Pick out each line containing the string "this".

++++++++++

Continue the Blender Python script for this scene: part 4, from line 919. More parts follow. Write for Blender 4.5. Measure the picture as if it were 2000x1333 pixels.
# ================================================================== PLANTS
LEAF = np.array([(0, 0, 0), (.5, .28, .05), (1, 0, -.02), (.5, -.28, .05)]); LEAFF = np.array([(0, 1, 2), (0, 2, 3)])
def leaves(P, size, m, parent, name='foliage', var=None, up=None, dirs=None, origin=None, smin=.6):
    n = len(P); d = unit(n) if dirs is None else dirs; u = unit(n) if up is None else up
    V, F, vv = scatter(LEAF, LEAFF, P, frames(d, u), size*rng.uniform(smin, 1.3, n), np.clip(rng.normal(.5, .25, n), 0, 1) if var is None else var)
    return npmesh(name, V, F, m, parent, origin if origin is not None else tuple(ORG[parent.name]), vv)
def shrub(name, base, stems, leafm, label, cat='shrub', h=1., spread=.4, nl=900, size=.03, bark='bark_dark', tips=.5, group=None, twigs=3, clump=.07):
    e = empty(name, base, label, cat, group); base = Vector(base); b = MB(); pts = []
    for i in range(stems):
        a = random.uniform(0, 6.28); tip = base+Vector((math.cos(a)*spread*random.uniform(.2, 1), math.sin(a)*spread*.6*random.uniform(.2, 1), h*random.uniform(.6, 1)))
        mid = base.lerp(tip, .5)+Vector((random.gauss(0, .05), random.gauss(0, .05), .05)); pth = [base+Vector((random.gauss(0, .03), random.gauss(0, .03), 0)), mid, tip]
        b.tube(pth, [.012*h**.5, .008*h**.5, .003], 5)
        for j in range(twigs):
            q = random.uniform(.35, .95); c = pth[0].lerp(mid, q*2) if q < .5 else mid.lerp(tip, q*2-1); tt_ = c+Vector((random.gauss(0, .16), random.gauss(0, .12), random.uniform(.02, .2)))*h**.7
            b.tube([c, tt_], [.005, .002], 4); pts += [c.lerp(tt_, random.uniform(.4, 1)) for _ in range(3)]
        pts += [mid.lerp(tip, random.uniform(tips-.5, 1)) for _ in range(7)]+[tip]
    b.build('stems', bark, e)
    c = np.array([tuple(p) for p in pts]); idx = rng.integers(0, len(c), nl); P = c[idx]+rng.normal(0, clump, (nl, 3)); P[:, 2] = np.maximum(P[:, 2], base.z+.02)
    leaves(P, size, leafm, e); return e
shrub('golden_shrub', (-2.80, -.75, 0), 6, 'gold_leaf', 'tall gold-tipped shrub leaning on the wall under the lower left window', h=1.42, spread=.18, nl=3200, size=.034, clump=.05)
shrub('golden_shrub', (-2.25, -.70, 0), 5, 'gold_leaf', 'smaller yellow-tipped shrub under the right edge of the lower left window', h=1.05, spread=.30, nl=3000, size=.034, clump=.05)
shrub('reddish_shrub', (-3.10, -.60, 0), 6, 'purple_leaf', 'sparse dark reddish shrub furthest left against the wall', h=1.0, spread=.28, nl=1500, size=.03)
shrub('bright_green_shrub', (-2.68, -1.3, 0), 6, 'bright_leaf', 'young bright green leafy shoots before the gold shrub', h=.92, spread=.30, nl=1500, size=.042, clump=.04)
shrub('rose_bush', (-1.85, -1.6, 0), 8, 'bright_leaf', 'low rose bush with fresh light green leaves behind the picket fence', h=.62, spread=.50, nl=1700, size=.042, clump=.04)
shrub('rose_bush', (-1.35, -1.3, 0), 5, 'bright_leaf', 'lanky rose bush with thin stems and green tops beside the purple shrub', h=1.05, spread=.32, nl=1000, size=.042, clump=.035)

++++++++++

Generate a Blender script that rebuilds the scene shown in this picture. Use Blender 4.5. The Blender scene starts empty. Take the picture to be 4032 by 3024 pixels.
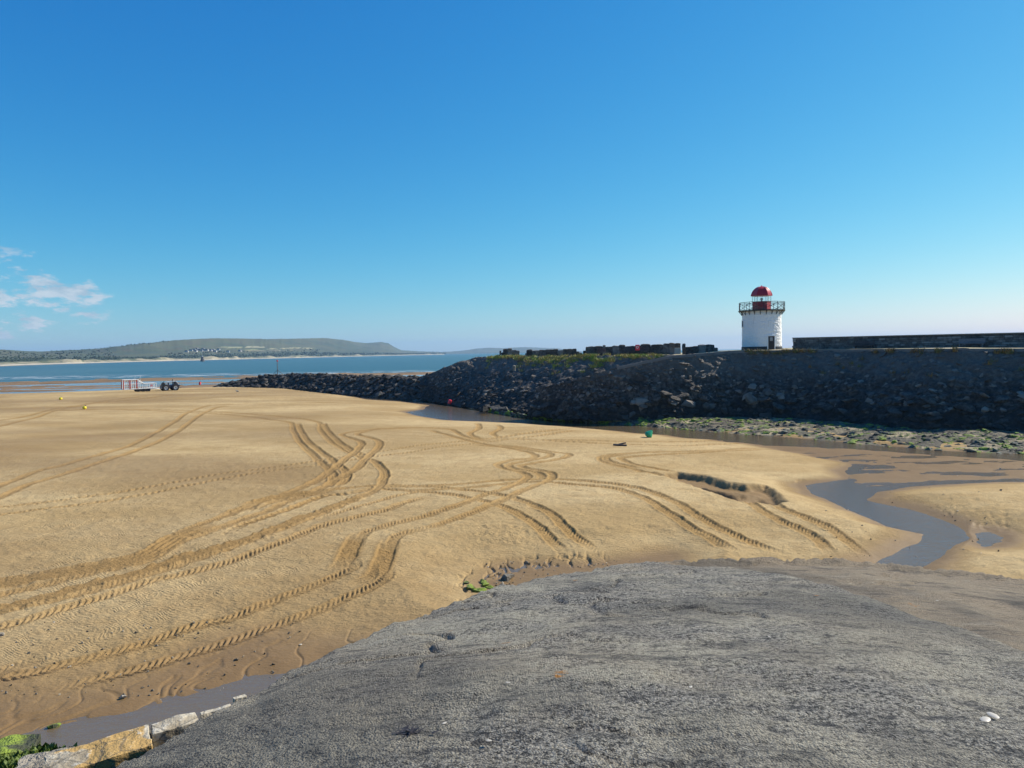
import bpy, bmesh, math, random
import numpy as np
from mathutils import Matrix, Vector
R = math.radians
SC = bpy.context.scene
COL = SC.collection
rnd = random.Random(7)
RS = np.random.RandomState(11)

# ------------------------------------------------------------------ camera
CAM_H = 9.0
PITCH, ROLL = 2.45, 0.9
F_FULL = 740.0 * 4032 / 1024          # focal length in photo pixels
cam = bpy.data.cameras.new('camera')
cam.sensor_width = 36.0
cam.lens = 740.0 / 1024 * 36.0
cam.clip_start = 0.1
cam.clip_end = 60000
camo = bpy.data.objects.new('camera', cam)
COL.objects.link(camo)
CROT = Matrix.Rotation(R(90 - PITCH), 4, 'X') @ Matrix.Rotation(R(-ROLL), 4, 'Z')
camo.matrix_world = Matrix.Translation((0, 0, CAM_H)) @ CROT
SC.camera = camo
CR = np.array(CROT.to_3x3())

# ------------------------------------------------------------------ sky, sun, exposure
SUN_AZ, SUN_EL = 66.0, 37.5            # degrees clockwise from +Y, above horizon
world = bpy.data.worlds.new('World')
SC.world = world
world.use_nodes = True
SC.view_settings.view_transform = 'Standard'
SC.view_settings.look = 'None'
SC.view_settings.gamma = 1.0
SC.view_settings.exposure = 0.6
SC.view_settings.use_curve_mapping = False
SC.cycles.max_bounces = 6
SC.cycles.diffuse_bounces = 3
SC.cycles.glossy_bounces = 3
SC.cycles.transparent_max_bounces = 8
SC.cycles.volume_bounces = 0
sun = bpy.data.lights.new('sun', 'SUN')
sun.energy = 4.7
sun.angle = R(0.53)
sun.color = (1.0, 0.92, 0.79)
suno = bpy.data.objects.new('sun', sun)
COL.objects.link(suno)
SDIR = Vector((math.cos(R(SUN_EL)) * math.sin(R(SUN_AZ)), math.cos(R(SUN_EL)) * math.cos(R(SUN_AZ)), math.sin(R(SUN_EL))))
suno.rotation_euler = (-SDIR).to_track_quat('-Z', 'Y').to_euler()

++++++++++

■ **Written answer**
Continue the Blender Python script for this scene: part 4, from line 919. More parts follow. Write for Blender 4.5. Measure the picture as if it were 2000x1333 pixels.
Generate a Blender script that rebuilds the scene shown in this picture. Use Blender 4.5. The Blender scene starts empty. Take the picture to be 4032 by 3024 pixels.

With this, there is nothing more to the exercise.